El amigo de Pepe, Juan Abel, quien es gallardo y trabaja para la Organización para Estudios Tropicales como guarda, encontró esta ave, Flame-rumped Tanager, en su finca, compartiendo con un grupo local de sargentos. Juan llamó a unos amigos, pajareros extraordinarios, para que vinieran a ver. Dado que esta es una propiedad privada, la búsqueda se convierte en una cuestión de permiso. Tuvimos la suerte de tener la oportunidad de ir a observar y encontrar el ave.

Juan y su esposa, Ruth, tienen un perro grande y entusiasta que se lanzó a través de la puerta mientras nos parquéabamos. Antes de que pudiéramos salir del carro, el perro atrapó una de las piernas de un hijo de Juan, echándose el café sobre el lomo, y se encaramó en el carro hasta llegar a mi regazo. Un prometedor comienzo.

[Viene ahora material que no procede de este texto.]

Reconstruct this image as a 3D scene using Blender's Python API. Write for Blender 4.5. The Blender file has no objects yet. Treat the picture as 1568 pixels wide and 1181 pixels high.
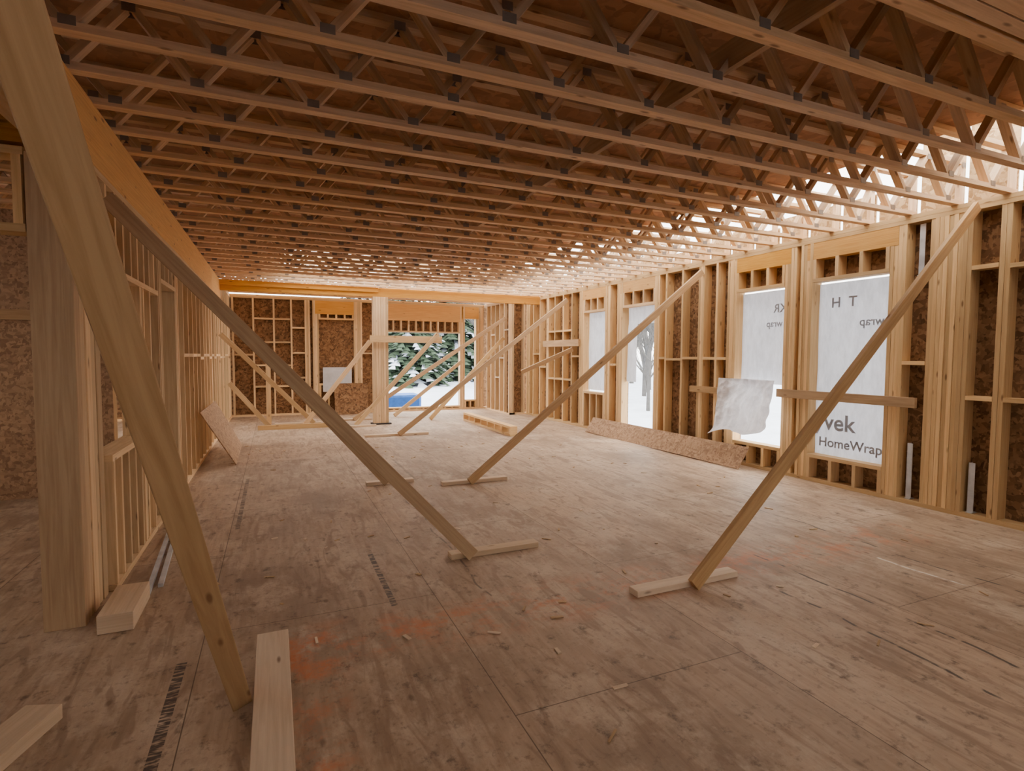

A guava, bagged to exclude insects and birds. Photo by Alison Olivieri

Caminamos por la casa, hasta llegar a una plantación de guava. Los árboles se ven extraños porque secuestran su fruto en una vaina, para protegerlos de aves e insectos. Los Abels tienen gallineros y alimentadores de aves, y un anillo de árboles viejos alrededor de su granja. Vimos varios Picogrueso Pechirrosado (Calandrias) tomando el sol en un pino y escuchamos carpinteros y Arquitectos Plomizos en el bosque.

Después de un rato, Hafjeth Abel, de 19 años, se unió a nuestra búsqueda mientras alimentaba las gallinas, alejándonos de echar miradas esperanzadas al alimentador. Aparentemente, el grupo de tangaras que estábamos buscando no frecuenta el alimentador, sino el otro lado de la propiedad, cerca del lindero del bosque. Fuimos ahí y llegaron, chillando y revoloteando, con la hembra Flame-rumped a plena vista, en una posición privilegiada para la cámara de Pepe. Dos Caciques Picoplata salieron del bosque, una observación entraña, ya que frecuentemente se los escucha más de lo que se los ve.

La nueva tangara viene con una taxonomía confusa. Tiene tres nombres comunes: Flame-rumped, Lemon-rumped y Yellow-rumped; dos nombres científicos: Ramphocelus flammigerus y R. icteronotus; y un indicador de subespecie: Ramphocelus flammigerus icteronotus. Usted puede consultar con la autoridad de su escogencia, pero la Asociación Ornitológica de Costa Rica sigue el listado de la American Ornithologists Union, así que esta especie está presente en el Comité de Registros Raros como Flame-rumped Tanager, Ramphocelus flammigerus.

Quizá otra se le unirá o aparecerá en otro lugar. Trataremos de mantenernos al tanto y reportarle de cuando en cuando.